Your goal — Each line from the one containing "return sheet(name, [tuple(p)" through the one containing "sheet('patio', disc(_tb[0], _tb[1], 2.1), 'gravel')" must be echoed exactly, endpoints included, and every other line omitted.
----- Items -----
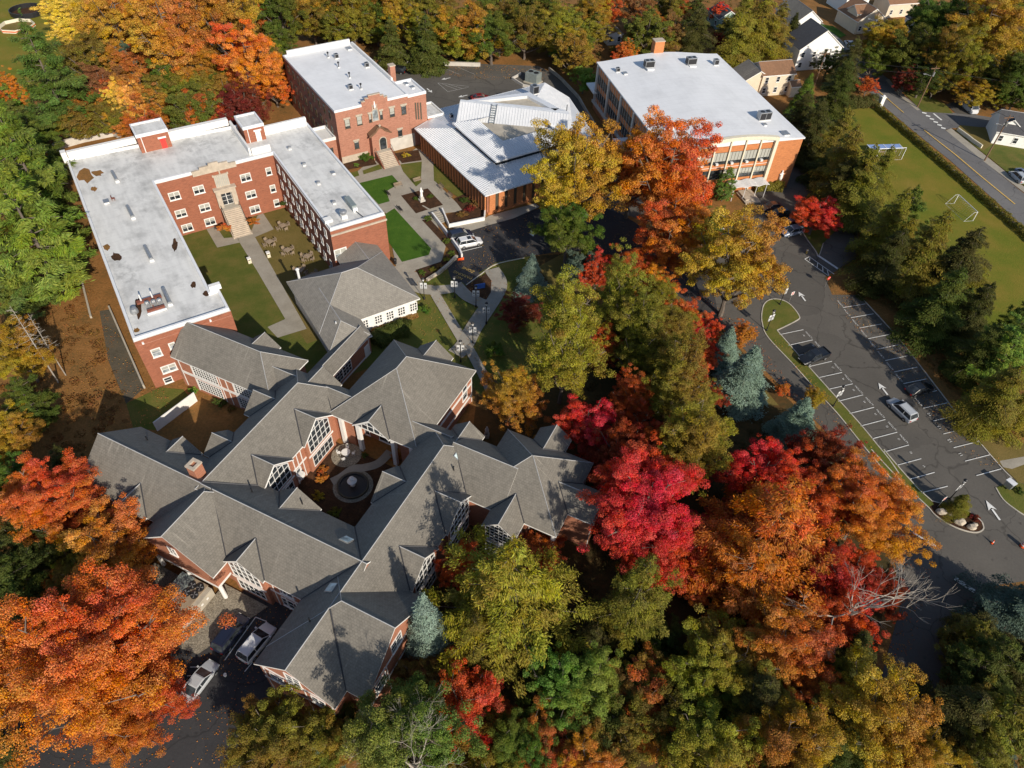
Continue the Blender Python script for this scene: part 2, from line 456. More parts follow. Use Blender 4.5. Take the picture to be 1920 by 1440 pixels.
def band_wall(mb, pts, w, z0, z1):
    """a wall or kerb of width w following points"""
    L = offset_line(pts, w / 2); Rr = offset_line(pts, -w / 2); n = len(L)
    v = []
    for z in (z0, z1):
        v += [(*p, z) for p in L] + [(*p, z) for p in Rr]
    f = []
    for i in range(n - 1):
        f += [(2 * n + i, 3 * n + i, 3 * n + i + 1, 2 * n + i + 1), (i, 2 * n + i, 2 * n + i + 1, i + 1), (n + i + 1, 3 * n + i + 1, 3 * n + i, n + i)]
    f += [(0, n, 3 * n, 2 * n), (2 * n - 1, n - 1, 3 * n - 1, 4 * n - 1)]
    mb.mesh(v, f)

# ------------------------------------------------------------------ ground, roads, paths
C1, C2, C3, C4, C5, C6 = (530, 440), (760, 130), (520, 70), (1100, 80), (640, 260), (280, 280)
D1, D2, D3, D4 = (1370, 0), (1500, 120), (1270, 260), (260, 1000)
TU = R(-56.2)
U = Frame(G(248, 637, 10), TU)                 # the U shaped brick building, its neighbours and the chapel
TA = R(-23.7)
A = Frame(G(*Z((140, 780), 1065, 580), 9.5), TA)   # the shingled complex: x right-down, y up in the photo
TS = R(-74.2)
S = Frame(G(1248, 282, 11.2), TS)              # the orange brick school

# the courtyard of the U sinks to 2 m below the ground at its closed end: the ground sheet leaves it open
YD = (-40.7, 2.0, 12.4, 34.0)
def yard_z(p): return -2.1 * min(max((YD[1] - p) / (YD[1] - YD[0]), 0), 1)
_h = [U.world(YD[0], YD[2]), U.world(YD[1], YD[2]), U.world(YD[1], YD[3]), U.world(YD[0], YD[3])]
_o = [Vector((-1500, -600, 0)), Vector((1500, -600, 0)), Vector((1500, 2500, 0)), Vector((-1500, 2500, 0))]
_mb = MB()
for i, j in ((0, 0), (1, 1), (2, 2), (3, 3)):
    _mb.face([_o[i], _o[(i + 1) % 4], _h[(j + 1) % 4], _h[j]])
tag(_mb.build('ground', 'leaf_litter'), kind='structure')
def YG(px, py, dz=0.0):
    z = 0.0
    for _ in range(12): P = G(px, py, z); z = yard_z(U.loc(P)[0]) + dz
    return G(px, py, z)
def ysheet(name, pts, mat, dz):
    mb = MB(); v = [(p[0], p[1], yard_z(U.loc(p)[0]) + dz) for p in pts]
    if area(v) < 0: v = v[::-1]
    mb.face(v); return tag(mb.build(name, mat), kind='structure')
sheet('wood_ground', PX([(1000, 480), (1130, 470), (1300, 560), (1420, 690), (1540, 810), (1680, 980), (1640, 1250), (1580, 1500), (700, 1700), (700, 1260), (860, 1010), (900, 700)]), 'wood_floor')
sheet('lawn', PX([(690, 610), (800, 505), (900, 470), (1000, 480), (1030, 620), (1010, 720), (900, 740), (850, 690)]), 'lawn')
sheet('lawn', PX([(1010, 500), (1120, 440), (1200, 445), (1290, 560), (1400, 690), (1460, 760), (1300, 760), (1100, 640)]), 'lawn_brown')
ysheet('lawn', [U.world(x, y) for x, y in ((-40.7, 12.4), (-40.7, 23), (2, 23), (2, 12.4))], 'lawn', 0.0)
sheet('lawn', [U.world(x, y)[:2] for x, y in ((2, 12.5), (2, 34), (12, 34), (12, 12.5))], 'lawn')
ysheet('lawn', [U.world(x, y) for x, y in ((-40.7, 23), (-40.7, 34), (2, 34), (2, 23))], 'lawn_brown', 0.0)
sheet('lawn', PX([(-120, -60), (140, -60), (160, 60), (60, 190), (-120, 330)]), 'field_grass')
sheet('lawn', PX([(290, 590), (480, 500), (610, 510), (660, 570), (470, 740), (330, 730)], (140, 560), 3), 'lawn')
sheet('areaway', PX([(140, 70), (200, 60), (395, 500), (290, 592), (190, 350)], (140, 560), 3), 'concrete_old')
o = sheet('sports_field', PX([(1545, 203), (1645, 203), (1930, 447), (2150, 640), (2150, 900), (1930, 720), (1850, 640), (1700, 480), (1600, 390), (1540, 300)]), 'field_grass')
# asphalt
sheet('car_park', PX([(1285, 520), (1330, 470), (1390, 400), (1420, 360), (1475, 352), (1470, 250), (1500, 260), (1530, 330), (1570, 375), (1600, 430), (1606, 485), (1547, 520), (1560, 553), (1608, 553), (1680, 630), (1753, 723), (1820, 810), (1877, 877), (1930, 915), (2200, 1040), (2200, 1180), (1920, 1090), (1850, 1100), (1815, 1165), (1750, 1300), (1690, 1500), (1600, 1500), (1660, 1240), (1690, 1130), (1670, 1000), (1620, 900), (1540, 800), (1440, 700), (1350, 610)]), 'asphalt')
sheet('chapel_drive', PX([(838, 432), (925, 414), (1010, 392), (1120, 372), (1210, 430), (1330, 500), (1350, 610), (1280, 560), (1190, 500), (1120, 470), (1050, 472), (985, 482), (930, 492), (885, 520), (850, 536), (838, 500), (866, 470)]), 'asphalt_new')
sheet('fire_lane', PX([(915, 1120), (985, 1072), (1200, 1165), (1080, 1270)], C5), 'asphalt_new')
sheet('back_car_park', PX([(722, 150), (726, 128), (900, 120), (1010, 124), (1055, 148), (1085, 185), (1140, 270), (1230, 420), (1130, 390), (900, 330)]), 'asphalt')
sheet('yard', PX([(-300, 1330), (0, 1290), (200, 1310), (300, 1240), (390, 1160), (480, 1090), (600, 1160), (560, 1330), (450, 1440), (430, 1800), (-300, 1800)]), 'asphalt_new')
# streets
_rl = PX([(560, 0), (690, 140), (900, 330), (1085, 560), (1300, 740), (1500, 900), (1780, 1150), (1920, 1280), (2300, 1640)], (1280, 0), 3)
_rr = PX([(640, 0), (780, 130), (960, 290), (1150, 440), (1250, 540), (1480, 735), (1700, 915), (1920, 1090), (2300, 1400)], (1280, 0), 3)
sheet('street', _rl + _rr[::-1], 'asphalt_road')
sheet('side_street', PX([(1328, 615), (1420, 628), (1600, 640), (1920, 690), (2300, 740), (2300, 770), (1920, 712), (1700, 716), (1510, 722), (1475, 733)], (1280, 0), 3), 'asphalt_road')
sheet('driveway', PX([(1480, 590), (1560, 560), (1640, 620), (1650, 650), (1540, 640)], (1280, 0), 3), 'asphalt')
sheet('pavement', PX([(1480, 735), (1510, 722), (1720, 890), (1930, 1060), (1930, 1092), (1700, 915)], (1280, 0), 3), 'paving')
sheet('pavement', PX([(1160, 445), (1215, 515), (1335, 620), (1318, 622), (1195, 520), (1140, 450)], (1280, 0), 3), 'paving')
sheet('pavement', PX([(690, 90), (760, 105), (960, 290), (940, 292), (700, 130)], (1280, 0), 3), 'paving')
sheet('verge', PX([(1230, 510), (1300, 500), (1480, 590), (1520, 640), (1350, 630)], (1280, 0), 3), 'lawn')
sheet('lawn', PX([(770, 135), (850, 150), (920, 200), (880, 215)], (1280, 0), 3), 'lawn_green')
sheet('verge', PX([(1085, 575), (1300, 745), (1500, 905), (1780, 1155), (1920, 1290), (2200, 1560), (2180, 1580), (1900, 1310), (1760, 1180), (1480, 930), (1280, 770), (1070, 595)], (1280, 0), 3), 'leaf_litter')
sheet('lawn', PX([(1640, 720), (2200, 790), (2300, 1350), (1960, 1080), (1720, 885), (1560, 760)], (1280, 0), 3), 'lawn')
sheet('lawn', PX([(1560, 705), (1700, 720), (1760, 800), (1690, 850), (1530, 740)], (1280, 0), 3), 'lawn_brown')
# garden between the brick buildings and the chapel
sheet('garden_paving', PX([(60, 350), (250, 190), (480, 200), (640, 85), (790, 140), (795, 360), (1035, 600), (1030, 625), (790, 655), (895, 930), (855, 1065), (700, 1110), (610, 1150), (560, 1190), (470, 1100), (380, 640)], C5), 'paving')
for pts in ([(150, 385), (435, 315), (500, 388), (385, 455), (415, 540), (320, 567)], [(372, 652), (455, 600), (770, 945), (750, 1000), (520, 1060), (400, 880)]):
    sheet('garden_lawn', PX(pts, C5), 'lawn_green')
for pts in ([(60, 300), (140, 278), (155, 320), (90, 340)], [(182, 278), (330, 222), (352, 262), (192, 310)], [(505, 225), (690, 200), (682, 380), (640, 415), (530, 285)], [(787, 160), (1000, 340), (1110, 450), (1010, 510), (795, 365)]):
    sheet('garden_lawn', PX(pts, C5), 'lawn')
for pts in ([(512, 492), (740, 430), (872, 572), (760, 606), (640, 645)], [(690, 700), (760, 695), (1005, 960), (960, 990), (880, 905)], [(905, 655), (1035, 615), (965, 520), (1100, 455), (1235, 610), (1225, 700), (930, 735)],
            [(635, 1130), (700, 1110), (850, 1060), (925, 955), (1005, 970), (990, 1010), (740, 1215), (690, 1230)], [(10, 210), (270, 165), (305, 225), (30, 275)], [(460, 130), (660, 100), (690, 190), (520, 215)]):
    sheet('flower_bed', PX(pts, C5), 'mulch')
sheet('chapel_pavement', PX([(930, 765), (1225, 690), (1270, 665), (1660, 560), (1700, 590), (1470, 690), (1270, 745), (1090, 800)], C5), 'paving')
sheet('walk', PX([(700, 575), (760, 608), (752, 618), (690, 580)], C5), 'paving')
# walks
for pts in ([(1030, 730), (1105, 700), (1135, 735), (1265, 965), (1425, 1250), (1262, 1300), (1205, 1240), (1305, 1195), (1150, 930), (1045, 760)], [(858, 682), (912, 668), (960, 740), (1040, 733), (1048, 765), (922, 793)], [(1112, 704), (1150, 612), (1180, 600), (1240, 690), (1132, 735)]):
    ysheet('walk', [YG(*Z((100, 200), x, y, 3)) for x, y in pts], 'paving', 0.03)
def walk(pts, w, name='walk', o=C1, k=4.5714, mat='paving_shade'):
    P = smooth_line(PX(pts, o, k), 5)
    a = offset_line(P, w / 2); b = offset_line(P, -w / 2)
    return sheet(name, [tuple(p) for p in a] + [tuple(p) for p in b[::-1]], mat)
walk([(985, 270), (1080, 375), (1170, 460), (1290, 478), (1430, 465), (1510, 425)], 2.6, mat='paving')
walk([(1290, 485), (1400, 670), (1540, 905)], 1.7, mat='paving')
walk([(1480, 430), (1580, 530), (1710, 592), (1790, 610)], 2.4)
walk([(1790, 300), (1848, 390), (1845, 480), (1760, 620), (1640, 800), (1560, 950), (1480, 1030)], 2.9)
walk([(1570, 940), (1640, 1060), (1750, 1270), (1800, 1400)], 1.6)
sheet('flower_bed', PX([(1565, 450), (1740, 340), (1790, 400), (1785, 500), (1745, 565), (1640, 520)], C1), 'mulch')
sheet('lawn', PX([(1235, 415), (1340, 350), (1470, 400), (1440, 435), (1300, 445)], C1), 'lawn')
sheet('walk', PX([(975, 280), (1150, 330), (1205, 430), (1130, 440), (1040, 340)], C1), 'paving')
# courtyard of the complex
sheet('courtyard_garden', [A.world(x, y)[:2] for x, y in ((5, 4), (5, 18), (19, 18), (19, 4))], 'mulch')
_ctr = A.px(*Z((560, 780), 307, 398, 3))
def disc(cx, cy, r, n=28):
    return [A.world(cx + r * math.cos(2 * math.pi * i / n), cy + r * math.sin(2 * math.pi * i / n))[:2] for i in range(n)]
sheet('walk', disc(_ctr[0], _ctr[1], 2.7), 'gravel')
walk([(1060, 1180), (960, 1280), (830, 1320), (740, 1330), (640, 1400), (560, 1440)], 1.3, o=(500, 590))
_tb = A.px(*Z((560, 780), 270, 225, 3))
sheet('patio', disc(_tb[0], _tb[1], 2.1), 'gravel')
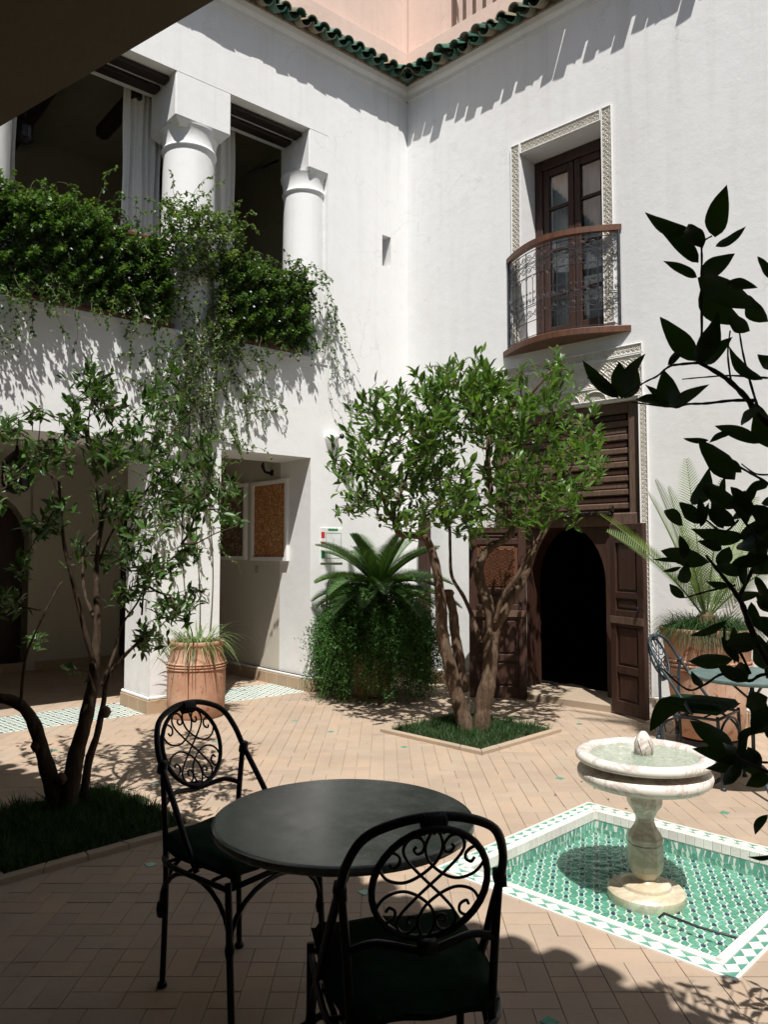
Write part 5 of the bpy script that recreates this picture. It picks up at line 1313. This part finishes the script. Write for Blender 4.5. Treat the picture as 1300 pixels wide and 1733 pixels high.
# ---- jasmine
def jasmine(label, loc):
    return thing('climbing_jasmine', label, 'climbing plant', loc, 'jasmine climbing over the gallery parapet')
def strand(P, D, S, b, p0, steps, dirv, grav, wander, fr=FA, nmin=.02, nmax=.5, leaf=.036, step=.035, dens=1.0, tube=.0022):
    p = Vector(p0); d = Vector(dirv).normalized(); pts = []
    for i in range(steps):
        d = (d+V(RNG.normal(0,wander),RNG.normal(0,wander*.6),RNG.normal(0,wander)-grav)).normalized(); p = p+d*step
        if p.y < nmin: p.y = nmin; d.y = abs(d.y)*.3
        if p.y > nmax: p.y = nmax; d.y = -abs(d.y)*.3
        w_ = fr(p.x,p.y,p.z); pts.append(tuple(w_))
        if RNG.random() < dens:
            for s_ in (-1,1):
                for _ in range(2):
                    P.append(tuple(w_)); D.append((RNG.normal(0,.7),RNG.normal(0,.7),-.35+RNG.normal(0,.5))); S.append(leaf*RNG.uniform(.6,1.25))
    if len(pts)>1: b.tube(pts, tube, 3)
def mass(P, D, S, s0, s1, z0, z1, n0, n1, n, leaf=.034, edge=.12):
    for _ in range(n):
        s_ = RNG.uniform(s0,s1); z = RNG.uniform(z0,z1); k = math.sin(s_*5.1)*.5+math.sin(s_*11.7+1)*.3; top = z1+.07*k
        if z > top: continue
        nn = n1-abs(RNG.normal(0,.10)); nn = nn-.10*(abs(z-(z0+z1)/2)/((z1-z0)/2))**3
        # clumps: leave holes
        h = math.sin(s_*17+z*9)*math.sin(z*19-s_*7)+.6*math.sin(s_*41+z*33)
        nn += .10*h-.02
        if h < -1.05 and RNG.random() < .75: continue
        w_ = FA(s_, max(n0,nn), z); P.append(tuple(w_)); D.append((RNG.normal(0,.8)+nA.x*.5,RNG.normal(0,.8)+nA.y*.5,-.25+RNG.normal(0,.6))); S.append(leaf*RNG.uniform(.6,1.3))
JT = np.array([(0,0,0),(-.25,.42,.06),(.25,.42,.06),(0,.45,-.02),(0,1,-.1)]); JF = np.array([(0,3,1),(0,2,3),(1,3,4),(3,2,4)])
def finish(root, P, D, S, b, mat='jas'):
    b.build('stems', M['stem'], root, kind='stuff'); mkobj('foliage', leaves_mesh('foliage', P, D, S, 1.3, JT, JF), M[mat], root)
# bay 1
r1 = jasmine('dense dark jasmine hedge along the left bay of the gallery parapet', FA(4.2,.1,4)); P,D,S,b = [],[],[],MB()
mass(P,D,S,3.22,6.3,3.84,4.60,-.14,.20,38000,.040)
mass(P,D,S,3.2,4.0,3.84,4.5,-.14,.12,7000,.042)
mass(P,D,S,3.9,6.3,4.25,4.70,-.12,.30,8000,.042)
mass(P,D,S,4.55,6.3,3.2,3.95,.02,.22,1500)
for k in range(130): strand(P,D,S,b,(RNG.uniform(3.25,6),.18,RNG.uniform(4.3,4.65)),int(RNG.uniform(6,16)),(RNG.normal(0,.6),.1,1),.12,.35,dens=.7)
for k in range(75): strand(P,D,S,b,(RNG.uniform(3.35,5.2),.16,RNG.uniform(3.8,4.1)),int(RNG.uniform(4,16)),(RNG.normal(0,.3),.3,-1),.1,.25,nmax=.25,dens=.7)
for k in range(16): strand(P,D,S,b,(RNG.uniform(4.4,5.3),.14,3.7),int(RNG.uniform(10,30)),(RNG.normal(0,.3),.1,-1),.1,.3,nmax=.2,dens=.5)
finish(r1,P,D,S,b)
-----
Reply —
    return sheet(name, [tuple(p) for p in a] + [tuple(p) for p in b[::-1]], mat)
walk([(985, 270), (1080, 375), (1170, 460), (1290, 478), (1430, 465), (1510, 425)], 2.6, mat='paving')
walk([(1290, 485), (1400, 670), (1540, 905)], 1.7, mat='paving')
walk([(1480, 430), (1580, 530), (1710, 592), (1790, 610)], 2.4)
walk([(1790, 300), (1848, 390), (1845, 480), (1760, 620), (1640, 800), (1560, 950), (1480, 1030)], 2.9)
walk([(1570, 940), (1640, 1060), (1750, 1270), (1800, 1400)], 1.6)
sheet('flower_bed', PX([(1565, 450), (1740, 340), (1790, 400), (1785, 500), (1745, 565), (1640, 520)], C1), 'mulch')
sheet('lawn', PX([(1235, 415), (1340, 350), (1470, 400), (1440, 435), (1300, 445)], C1), 'lawn')
sheet('walk', PX([(975, 280), (1150, 330), (1205, 430), (1130, 440), (1040, 340)], C1), 'paving')
# courtyard of the complex
sheet('courtyard_garden', [A.world(x, y)[:2] for x, y in ((5, 4), (5, 18), (19, 18), (19, 4))], 'mulch')
_ctr = A.px(*Z((560, 780), 307, 398, 3))
def disc(cx, cy, r, n=28):
    return [A.world(cx + r * math.cos(2 * math.pi * i / n), cy + r * math.sin(2 * math.pi * i / n))[:2] for i in range(n)]
sheet('walk', disc(_ctr[0], _ctr[1], 2.7), 'gravel')
walk([(1060, 1180), (960, 1280), (830, 1320), (740, 1330), (640, 1400), (560, 1440)], 1.3, o=(500, 590))
_tb = A.px(*Z((560, 780), 270, 225, 3))
sheet('patio', disc(_tb[0], _tb[1], 2.1), 'gravel')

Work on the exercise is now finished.